What is to be printed is the span of lines starting at the one containing "Build this scene" and ending at the one containing "return Vector((a * Y, Y, CAM_Z + b * Y))", reproduced exactly with pictures left out.
BEGIN Data shown
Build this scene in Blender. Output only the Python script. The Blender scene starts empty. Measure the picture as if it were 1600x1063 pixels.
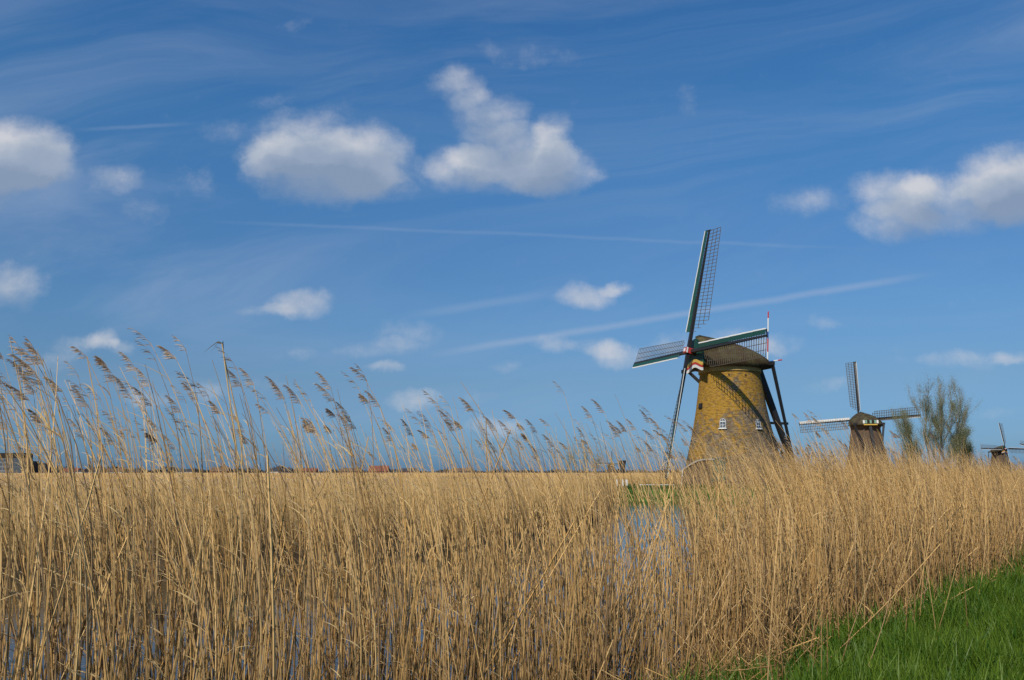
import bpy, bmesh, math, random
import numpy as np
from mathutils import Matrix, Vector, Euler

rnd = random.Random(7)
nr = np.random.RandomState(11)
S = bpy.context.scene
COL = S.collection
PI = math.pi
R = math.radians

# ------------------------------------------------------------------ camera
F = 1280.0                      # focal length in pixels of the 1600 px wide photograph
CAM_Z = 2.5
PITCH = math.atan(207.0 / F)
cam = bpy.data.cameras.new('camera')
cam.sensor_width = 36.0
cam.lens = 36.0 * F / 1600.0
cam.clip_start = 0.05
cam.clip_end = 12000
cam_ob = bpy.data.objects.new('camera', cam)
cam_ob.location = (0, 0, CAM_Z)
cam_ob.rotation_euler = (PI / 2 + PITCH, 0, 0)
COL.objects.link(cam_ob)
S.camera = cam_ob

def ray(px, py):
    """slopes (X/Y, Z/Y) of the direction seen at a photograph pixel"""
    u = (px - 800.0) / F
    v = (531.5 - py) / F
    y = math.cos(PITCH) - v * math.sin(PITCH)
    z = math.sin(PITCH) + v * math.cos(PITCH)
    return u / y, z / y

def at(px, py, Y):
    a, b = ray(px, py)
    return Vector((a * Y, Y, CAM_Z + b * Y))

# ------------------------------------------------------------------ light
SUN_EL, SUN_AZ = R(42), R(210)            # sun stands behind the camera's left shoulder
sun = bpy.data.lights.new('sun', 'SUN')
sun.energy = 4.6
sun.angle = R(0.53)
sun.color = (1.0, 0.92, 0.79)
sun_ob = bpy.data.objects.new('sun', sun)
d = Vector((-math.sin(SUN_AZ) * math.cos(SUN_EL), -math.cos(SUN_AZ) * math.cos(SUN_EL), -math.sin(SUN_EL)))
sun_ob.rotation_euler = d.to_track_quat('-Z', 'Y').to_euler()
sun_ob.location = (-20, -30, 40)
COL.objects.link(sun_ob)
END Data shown
BEGIN Data shown
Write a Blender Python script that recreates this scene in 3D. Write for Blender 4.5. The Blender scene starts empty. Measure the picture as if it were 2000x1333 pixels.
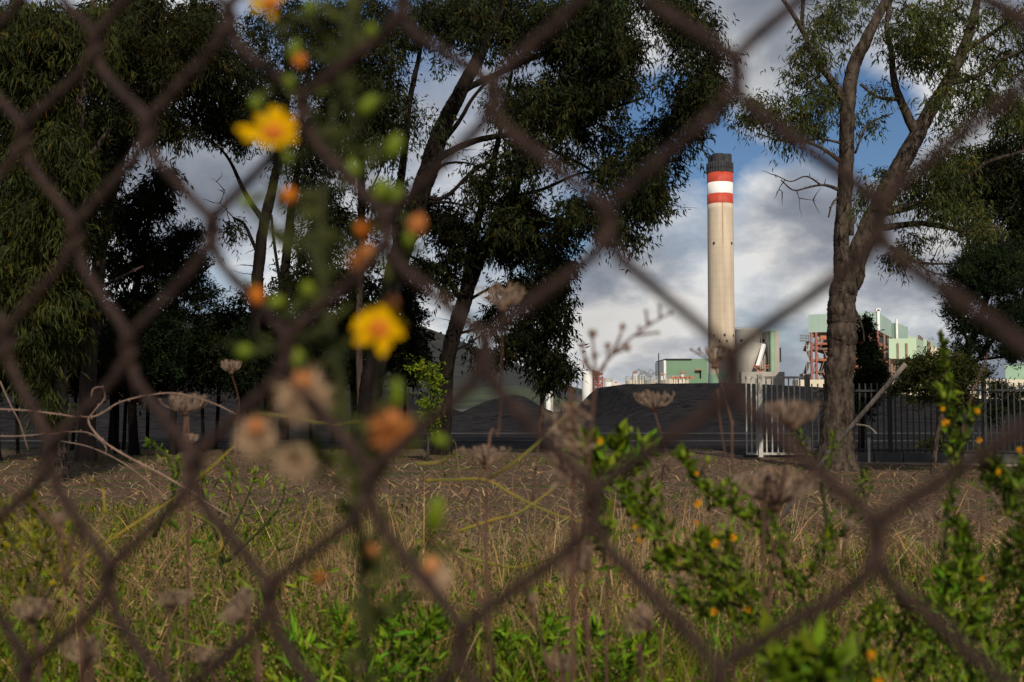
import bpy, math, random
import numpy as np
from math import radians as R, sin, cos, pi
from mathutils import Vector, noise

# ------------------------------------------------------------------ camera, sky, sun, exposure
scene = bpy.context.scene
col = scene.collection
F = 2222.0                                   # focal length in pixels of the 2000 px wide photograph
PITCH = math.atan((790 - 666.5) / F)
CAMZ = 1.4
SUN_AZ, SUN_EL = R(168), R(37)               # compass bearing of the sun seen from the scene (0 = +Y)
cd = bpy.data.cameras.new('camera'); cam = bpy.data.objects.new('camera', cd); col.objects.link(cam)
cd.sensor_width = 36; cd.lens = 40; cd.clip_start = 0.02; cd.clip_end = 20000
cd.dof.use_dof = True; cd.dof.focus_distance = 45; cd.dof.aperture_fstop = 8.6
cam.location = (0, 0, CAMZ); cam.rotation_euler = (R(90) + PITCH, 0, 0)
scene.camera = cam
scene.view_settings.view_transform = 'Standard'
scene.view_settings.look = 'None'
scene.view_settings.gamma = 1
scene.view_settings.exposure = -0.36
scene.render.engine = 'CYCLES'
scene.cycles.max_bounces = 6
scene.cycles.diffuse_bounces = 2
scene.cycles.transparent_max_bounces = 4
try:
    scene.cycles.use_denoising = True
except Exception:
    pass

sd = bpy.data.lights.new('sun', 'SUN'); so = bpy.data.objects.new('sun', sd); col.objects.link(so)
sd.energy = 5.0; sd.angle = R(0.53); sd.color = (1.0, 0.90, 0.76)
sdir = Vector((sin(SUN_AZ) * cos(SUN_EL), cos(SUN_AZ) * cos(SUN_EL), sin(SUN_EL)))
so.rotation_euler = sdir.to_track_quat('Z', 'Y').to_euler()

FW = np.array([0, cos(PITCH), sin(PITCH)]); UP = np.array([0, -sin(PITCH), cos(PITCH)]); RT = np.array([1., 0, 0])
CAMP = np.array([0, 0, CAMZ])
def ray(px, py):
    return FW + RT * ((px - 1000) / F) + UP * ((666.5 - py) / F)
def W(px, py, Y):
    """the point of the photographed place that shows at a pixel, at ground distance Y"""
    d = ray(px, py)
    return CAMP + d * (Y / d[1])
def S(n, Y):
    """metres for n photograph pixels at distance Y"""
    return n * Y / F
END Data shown
BEGIN Data shown
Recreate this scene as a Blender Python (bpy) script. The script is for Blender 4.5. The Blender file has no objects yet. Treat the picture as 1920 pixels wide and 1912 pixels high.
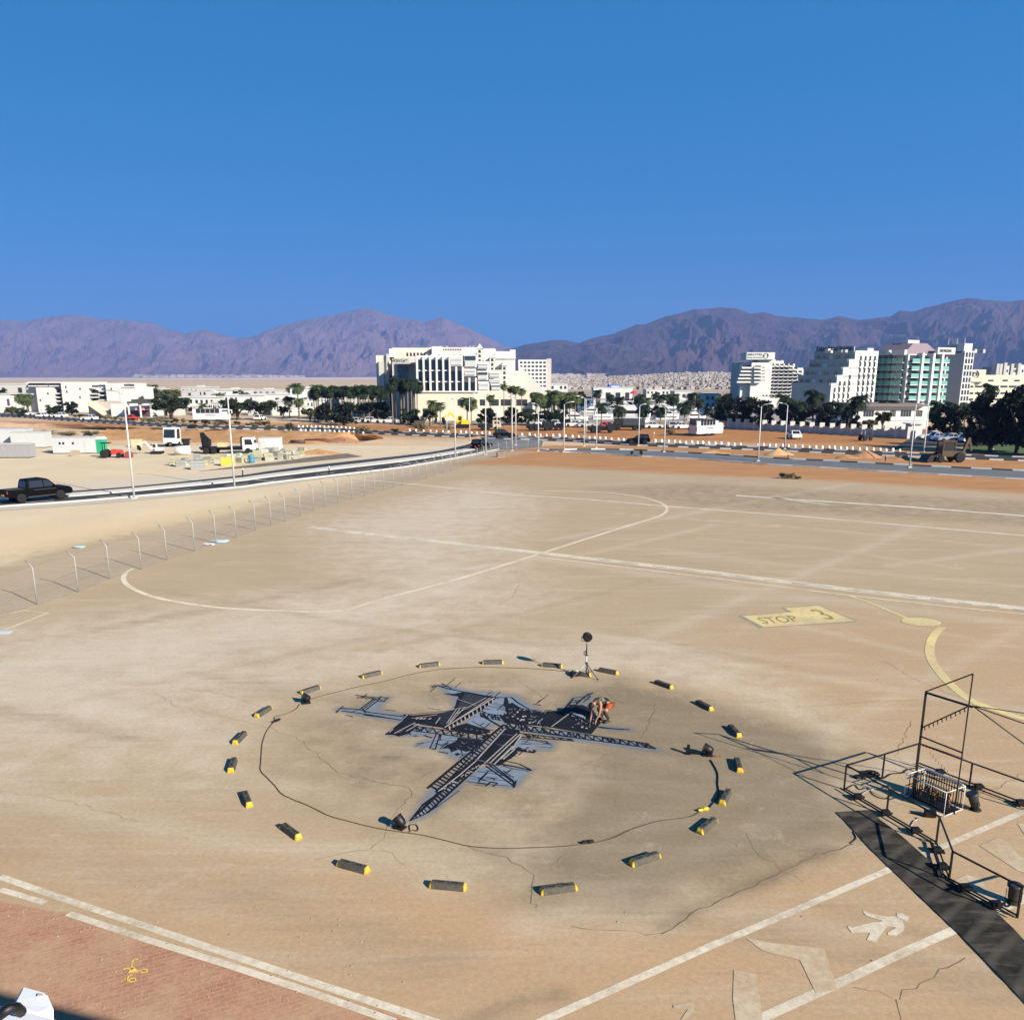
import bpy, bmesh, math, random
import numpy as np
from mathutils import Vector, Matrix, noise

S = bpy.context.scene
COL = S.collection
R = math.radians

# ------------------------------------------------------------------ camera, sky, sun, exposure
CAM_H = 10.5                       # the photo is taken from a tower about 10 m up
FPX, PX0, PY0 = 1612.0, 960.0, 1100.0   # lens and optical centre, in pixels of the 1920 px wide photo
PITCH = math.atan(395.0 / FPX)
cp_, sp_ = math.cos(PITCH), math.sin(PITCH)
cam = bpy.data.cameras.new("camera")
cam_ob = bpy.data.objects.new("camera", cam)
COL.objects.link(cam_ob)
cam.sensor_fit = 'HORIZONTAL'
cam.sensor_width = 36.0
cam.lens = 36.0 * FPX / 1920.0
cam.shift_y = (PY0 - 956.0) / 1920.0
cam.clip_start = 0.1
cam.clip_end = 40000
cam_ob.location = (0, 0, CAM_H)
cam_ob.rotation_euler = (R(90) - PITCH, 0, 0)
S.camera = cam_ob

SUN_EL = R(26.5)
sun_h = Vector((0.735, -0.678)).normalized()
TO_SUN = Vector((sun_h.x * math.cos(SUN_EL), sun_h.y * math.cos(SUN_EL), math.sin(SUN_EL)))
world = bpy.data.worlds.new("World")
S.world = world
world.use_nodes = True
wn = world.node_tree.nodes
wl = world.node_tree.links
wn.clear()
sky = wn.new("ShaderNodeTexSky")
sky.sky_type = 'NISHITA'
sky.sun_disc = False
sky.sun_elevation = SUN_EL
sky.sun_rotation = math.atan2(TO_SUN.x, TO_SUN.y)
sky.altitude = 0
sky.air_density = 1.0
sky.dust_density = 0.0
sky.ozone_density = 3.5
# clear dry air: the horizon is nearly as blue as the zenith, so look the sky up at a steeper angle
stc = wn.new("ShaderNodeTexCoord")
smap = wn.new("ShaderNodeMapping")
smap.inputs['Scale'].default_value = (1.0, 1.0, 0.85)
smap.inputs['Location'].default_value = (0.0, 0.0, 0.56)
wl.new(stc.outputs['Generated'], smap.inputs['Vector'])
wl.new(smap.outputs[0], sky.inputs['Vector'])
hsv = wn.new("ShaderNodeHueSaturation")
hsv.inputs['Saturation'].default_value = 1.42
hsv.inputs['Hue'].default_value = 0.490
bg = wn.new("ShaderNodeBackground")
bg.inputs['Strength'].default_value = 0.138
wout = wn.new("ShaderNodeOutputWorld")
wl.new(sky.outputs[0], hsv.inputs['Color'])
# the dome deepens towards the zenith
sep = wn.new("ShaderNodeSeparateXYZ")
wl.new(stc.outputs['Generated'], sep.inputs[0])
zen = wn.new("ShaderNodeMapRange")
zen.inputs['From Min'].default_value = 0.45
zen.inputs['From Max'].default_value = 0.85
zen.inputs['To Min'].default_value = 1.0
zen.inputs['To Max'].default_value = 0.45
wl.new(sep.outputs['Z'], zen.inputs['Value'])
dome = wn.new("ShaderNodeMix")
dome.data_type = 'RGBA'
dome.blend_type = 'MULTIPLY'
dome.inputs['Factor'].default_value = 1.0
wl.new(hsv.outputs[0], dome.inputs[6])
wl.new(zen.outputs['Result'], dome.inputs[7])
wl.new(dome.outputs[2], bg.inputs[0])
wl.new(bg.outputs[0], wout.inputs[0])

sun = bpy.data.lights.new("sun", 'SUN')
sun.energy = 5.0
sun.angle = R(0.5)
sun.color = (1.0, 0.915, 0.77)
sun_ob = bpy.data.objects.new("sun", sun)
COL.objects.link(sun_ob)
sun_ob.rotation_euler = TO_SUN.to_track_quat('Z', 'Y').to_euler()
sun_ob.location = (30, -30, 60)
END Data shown
### [Correct output]
Build this scene in Blender. Output only the Python script. The Blender scene starts empty. Measure the picture as if it were 1600x1063 pixels.
import bpy, bmesh, math, random
import numpy as np
from mathutils import Matrix, Vector, Euler

rnd = random.Random(7)
nr = np.random.RandomState(11)
S = bpy.context.scene
COL = S.collection
PI = math.pi
R = math.radians

# ------------------------------------------------------------------ camera
F = 1280.0                      # focal length in pixels of the 1600 px wide photograph
CAM_Z = 2.5
PITCH = math.atan(207.0 / F)
cam = bpy.data.cameras.new('camera')
cam.sensor_width = 36.0
cam.lens = 36.0 * F / 1600.0
cam.clip_start = 0.05
cam.clip_end = 12000
cam_ob = bpy.data.objects.new('camera', cam)
cam_ob.location = (0, 0, CAM_Z)
cam_ob.rotation_euler = (PI / 2 + PITCH, 0, 0)
COL.objects.link(cam_ob)
S.camera = cam_ob

def ray(px, py):
    """slopes (X/Y, Z/Y) of the direction seen at a photograph pixel"""
    u = (px - 800.0) / F
    v = (531.5 - py) / F
    y = math.cos(PITCH) - v * math.sin(PITCH)
    z = math.sin(PITCH) + v * math.cos(PITCH)
    return u / y, z / y

def at(px, py, Y):
    a, b = ray(px, py)
    return Vector((a * Y, Y, CAM_Z + b * Y))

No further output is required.